Photograph by Silken Weinberg

Cain began making music by using the Garage Band app on her iPod Touch and a MacBook her grandparents and parents pooled money together to buy as a graduation gift. Her very first song, a track called “Altar” was highly experimental. “I didn't know anything I was doing, production-wise,” Cain recalls. “But I made the song in one night.” She posted it on SoundCloud, and continued making “super ambient, vocal-heavy songs with organ sounds, weird synths, and way too much reverb” in the months to follow. Those tracks went onto Spotify and Apple Music—catching the attention of fellow artists like Nicole Dollanganger and the Midwestern emo rapper Lil Aaron, who grew fond of her sound.

Dollanganger and Lil Aaron both connected with Cain through Instagram—Cain took a Greyhound bus from Florida to New York City to attend one of Dollanganger’s concerts, and ended up opening for a Chicago concert of hers. Meanwhile, Lil Aaron invited Cain to come to Los Angeles to meet the team at Prescription Songs (including Dr. Luke, the producer and polarizing music industry figure who heads up the publishing company). She played them three demos that would come to be central pillars of Preacher’s Daughter, including the song “A House in Nebraska.”

The making of that track galvanized the entire album. Cain had previously begun working on the record in early 2018; for about eight months, she created an entirely different project. Its sound, name, and feel was nothing like Preacher’s Daughter. While downloading samples for the other project, she stumbled upon a piano sample that she couldn’t get out of her head. “It just hit me,” she says. “I was sitting on the bedroom floor in this old house I lived in, in Florida. The song just wrote itself in, like, 20 minutes—it was a big, dramatic, piano ballad.” She scrapped the previous project, changed the name, and began working on what became Preacher's Daughter, all of which revolved around this proverbial house in Nebraska she’d dreamed up in her head. “I saw Nebraska as the center of America, a wide open expanse, an open wheat field that just went on forever and ever,” she says. “It was this empty place that I would imagine myself running away to someday, being completely alone with the love of my life forever. It’s heaven on earth—you’ll never be bothered again.”

Despite Nebraska becoming a faraway dream of a better place, and a centerfold for the album—Preacher’s Daughter is set in the patriotic and religious South, like most of Cain’s music. Even her very first EP, Inbred, pokes fun at the stereotypes associated with a Southern lifestyle. “Growing up in the South, you hear no shortage of jokes about marrying your cousin,” she says. “But a lot of my music is about intergenerational trauma and problems that are bred into your family—that carry over through bloodlines.
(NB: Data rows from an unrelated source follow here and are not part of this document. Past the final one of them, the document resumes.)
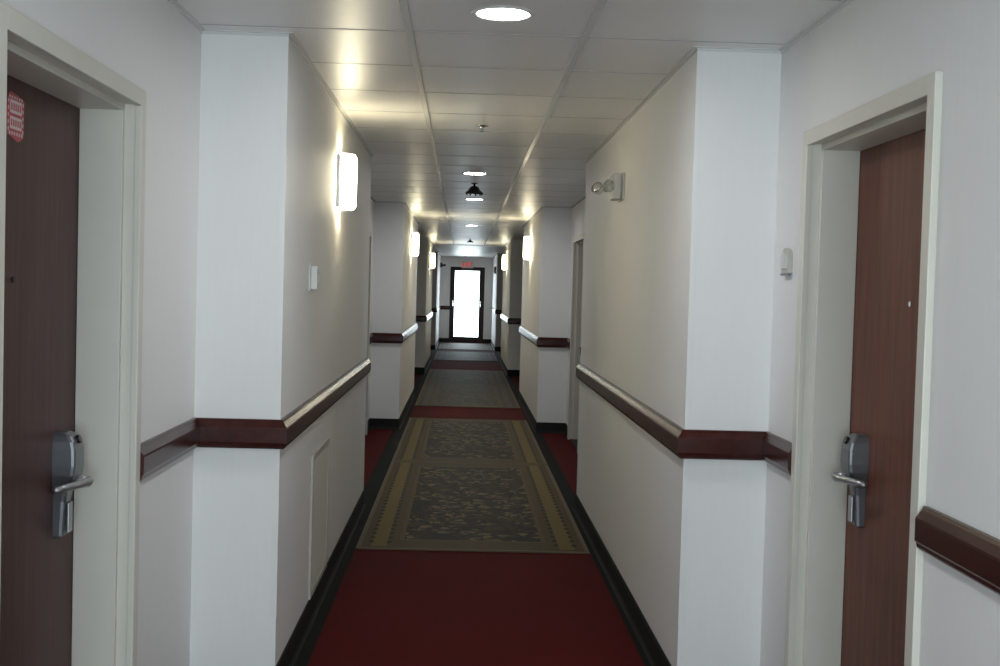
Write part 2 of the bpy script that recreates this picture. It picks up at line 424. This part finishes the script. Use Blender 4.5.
bm = bmesh.new(); box(bm, GX0, GX1, Y_END+.04, Y_END+.046, GZ0, GZ1); obj('glass_pane', bm, GLASS, dl)
for x in (-.275, .495):
    bm = bmesh.new(); box(bm, x-.018, x+.018, yy0-.006, yy0, 1.02, 1.18, .002); tube(bm, [(x, yy0-.004, 1.05), (x, yy0-.05, 1.06), (x, yy0-.05, 1.14), (x, yy0-.004, 1.15)], .009, 10)
    obj('handle', bm, CHROME, dl)
bm = bmesh.new(); box(bm, -.05, .29, yy0-.05, yy0-.001, 2.045, 2.088, .004); obj('door_closer', bm, BLACK, dl)
bm = bmesh.new(); box(bm, DX0+.045, DX1-.045, Y_END-.02, Y_END+.16, .0005, .009, .002); obj('threshold', bm, BASE, ed)
bm = bmesh.new(); box(bm, -2.2, 2.4, Y_END+.21, Y_END+4, -.12, -.02)
gs = obj('ground', bm, simple('pale_concrete', (.6, .59, .56), .8, var=.1)); struct(gs)

# ------------------------------------------------------------------ rugs
rugs = [(6.905, 'dark floral runner rug nearest the camera, lying on the red carpet'),
        (10.42, 'dark floral runner rug butted against the far end of the nearest rug'),
        (15.37, 'worn greyish rug just past the first bare strip of red carpet'),
        (18.87, 'grey rug in the middle distance, farther of its butted pair'),
        (25.32, 'glare-washed pale rug just past the second bare red strip'),
        (29.9, 'brightest pale rug lying right in front of the glass door')]
R0o = None
for y, lab in rugs:
    if R0o is None:
        bm = bmesh.new(); box(bm, -RW/2, RW/2, -RL/2, RL/2, .0, .009, .003); o = obj('runner_rug', bm, RUG); R0o = o
        o['category'] = 'rug'; o['group'] = 'patterned rugs laid along the corridor'
        bm = bmesh.new()
        t_ = .006
        box(bm, -RW/2-t_, RW/2+t_, -RL/2-t_, -RL/2+t_, .0, .0105, .003); box(bm, -RW/2-t_, RW/2+t_, RL/2-t_, RL/2+t_, .0, .0105, .003)
        box(bm, -RW/2-t_, -RW/2+t_, -RL/2+t_, RL/2-t_, .0, .0105, .003); box(bm, RW/2-t_, RW/2+t_, -RL/2+t_, RL/2-t_, .0, .0105, .003)
        obj('edge_binding', bm, simple('rug_binding', (.10, .075, .04), .7), o)
    else:
        o = R0o.copy(); C.objects.link(o)
        for ch in R0o.children: c = ch.copy(); C.objects.link(c); c.parent = o
    if 'grey' in lab or 'pale' in lab: o.material_slots[0].link = 'OBJECT'; o.material_slots[0].material = RUGW
    o.location = (.098, y+RL/2, .0005); o['label'] = lab

# ------------------------------------------------------------------ wall sconces (local +x points out of the wall)
def make_sconce(loc, rz, label):
    t = thing('wall_sconce', label, 'wall light', loc, rz, 'lit half-round wall sconces')
    bm = bmesh.new(); box(bm, 0, .012, -.055, .055, -.145, .145, .003); obj('back_plate', bm, CHROME, t)
    def half(r, depth, zs, th):
        """half-round shell; zs = (z, scale) rows from bottom to top"""
        bm = bmesh.new(); n = 20; O = []; Q = []
        for z, k in zs:
            o = []; q = []
            for i in range(n+1):
                a = -PI/2 + PI*i/n
                o.append(bm.verts.new((.004+depth*k*math.cos(a), r*k*math.sin(a), z)))
                q.append(bm.verts.new((.004+(depth*k-th)*math.cos(a), (r*k-th)*math.sin(a), z)))
            O.append(o); Q.append(q)
        for j in range(len(zs)-1):
            for i in range(n):
                bm.faces.new((O[j][i], O[j][i+1], O[j+1][i+1], O[j+1][i])); bm.faces.new((Q[j][i], Q[j+1][i], Q[j+1][i+1], Q[j][i+1]))
            for i in (0, n): bm.faces.new((O[j][i], O[j+1][i], Q[j+1][i], Q[j][i]))
        for j in (0, -1):
            for i in range(n): bm.faces.new((O[j][i], Q[j][i], Q[j][i+1], O[j][i+1]))
        return bm
    HH = .140
    obj('lamp_shade', half(.085, .088, [(-HH, .86), (-HH+.008, .94), (-HH+.02, 1), (HH-.02, 1), (HH-.008, .94), (HH, .86)], .004), SHADE, t, smooth=False)
    for z in (-.118, .112):
        obj('shade_band', half(.087, .090, [(z, 1), (z+.005, 1)], .003), CHROME, t)
    for sd in (-1, 1):
        bm = bmesh.new(); box(bm, 0, .016, *sorted((sd*.0855, sd*.091)), -.135, .135, .001); obj('side_strip', bm, SILVER, t)
    bm = bmesh.new(); tube(bm, [(.042, 0, -.10), (.042, 0, .10)], .014, 12); obj('lamp_tube', bm, TUBE, t)
    bm = bmesh.new(); box(bm, .010, .040, -.012, .012, -.125, -.101, .002); obj('lamp_holder', bm, WHITEP, t)
    return t
SZ = 2.050
sc0 = make_sconce((XL, 6.20, SZ), 0, 'lit wall sconce nearest the camera, high on the left wall')
dup(sc0, (XL, 14.85, SZ), 0, 'lit sconce on the second wall block of the left side')
dup(sc0, (XL, 23.35, SZ), 0, 'lit sconce farthest away on the left side, near the exit sign')
dup(sc0, (XR, 14.95, SZ), PI, 'lit sconce on the right side, nearer of the right pair')
dup(sc0, (XR, 23.1, SZ), PI, 'lit sconce farthest away on the right side')

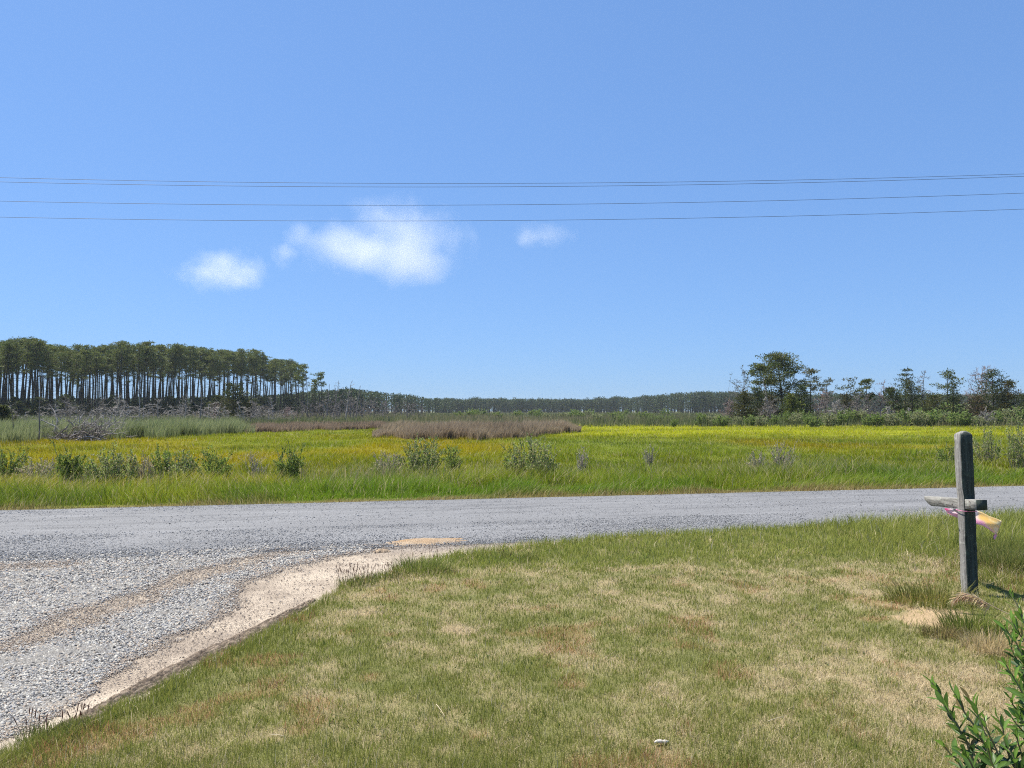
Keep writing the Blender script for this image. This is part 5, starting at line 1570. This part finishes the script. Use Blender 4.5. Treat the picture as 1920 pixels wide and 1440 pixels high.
def build_light():
    w = bpy.data.worlds.new('World'); SC.world = w; w.use_nodes = True
    nt = w.node_tree
    for n in list(nt.nodes): nt.nodes.remove(n)
    N = nt.nodes.new; K = nt.links.new
    out = N('ShaderNodeOutputWorld'); bg = N('ShaderNodeBackground'); sky = N('ShaderNodeTexSky')
    sky.sky_type = 'NISHITA'; sky.sun_disc = False
    sky.sun_elevation = SUN_EL; sky.sun_rotation = SUN_AZ
    sky.altitude = 0; sky.air_density = 1.0; sky.dust_density = 0.3; sky.ozone_density = 10.0
    bg.inputs['Strength'].default_value = 0.091
    gm = N('ShaderNodeGamma'); gm.inputs[1].default_value = 0.45       # tone grade that flattens the sky gradient
    tn = N('ShaderNodeMix'); tn.data_type = 'RGBA'; tn.blend_type = 'MULTIPLY'; tn.inputs[0].default_value = 1.0; tn.inputs[7].default_value = (1.107, 1.61, 2.40, 1)
    K(sky.outputs[0], gm.inputs[0]); K(gm.outputs[0], tn.inputs[6])
    K(tn.outputs[2], bg.inputs[0]); K(bg.outputs[0], out.inputs[0])
    L = bpy.data.lights.new('sun', 'SUN'); L.energy = 5.0; L.angle = R(0.53); L.color = (1.0, 0.935, 0.81)
    o = bpy.data.objects.new('sun', L); COL.objects.link(o)
    d = Vector((math.sin(SUN_AZ) * math.cos(SUN_EL), math.cos(SUN_AZ) * math.cos(SUN_EL), math.sin(SUN_EL)))
    o.rotation_euler = d.to_track_quat('Z', 'Y').to_euler(); o.location = (0, 0, 60)
    cam = bpy.data.cameras.new('camera'); cam.sensor_width = 36; cam.lens = 36 * F / 1920; cam.clip_end = 12000; cam.clip_start = 0.05
    c = bpy.data.objects.new('camera', cam); COL.objects.link(c)
    c.location = (0, 0, CAM_H); c.rotation_euler = (math.pi / 2 + PITCH, 0, 0)
    SC.camera = c
    SC.view_settings.view_transform = 'Standard'; SC.view_settings.look = 'None'
    SC.view_settings.exposure = 0.9; SC.view_settings.gamma = 1.0
    cy = SC.cycles
    cy.max_bounces = 8; cy.diffuse_bounces = 3; cy.glossy_bounces = 2; cy.transmission_bounces = 4; cy.volume_bounces = 3; cy.transparent_max_bounces = 8
    cy.use_denoising = False; cy.filter_width = 1.1
    cy.volume_step_rate = 1.0; cy.volume_max_steps = 64


build_light()
build_ground(); build_road(); build_drive(); build_lawn()
build_lawn_grass(); build_marsh_grass(); build_reeds()
build_gravel(); build_dirt_features()
build_pine_stand(); build_dead_trees(); build_right_trees(); build_far_wood()
build_roadside(); build_roadside_stalks(); build_lawn_things(); build_post(); build_near_shrub()
build_wires(); build_clouds(); build_haze()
“[When I made Inbred,] I was not an artist. I barely had a following at all. So I was like, Oh, there are no consequences,” she adds. Presently, Cain says she’s trying to get back to that place, making music just for herself, without worrying about what others might think. “Going from absolutely nobody to getting a billboard in Times Square, it’s been a lot to process in the past two years,” she says. “I made this record so specifically to my tastes—and right at the end, I made some changes based on my own anxieties about: Is it gonna get good reviews? Is it gonna do well in the press? Are people gonna like it? Are they gonna stream it? Moving forward, I’m just putting my phone down. I don’t wanna think of myself as an artist that is any bigger than I was when I started making music. My whole world exists in this room, with my guitar, my piano, my computer, and my words.”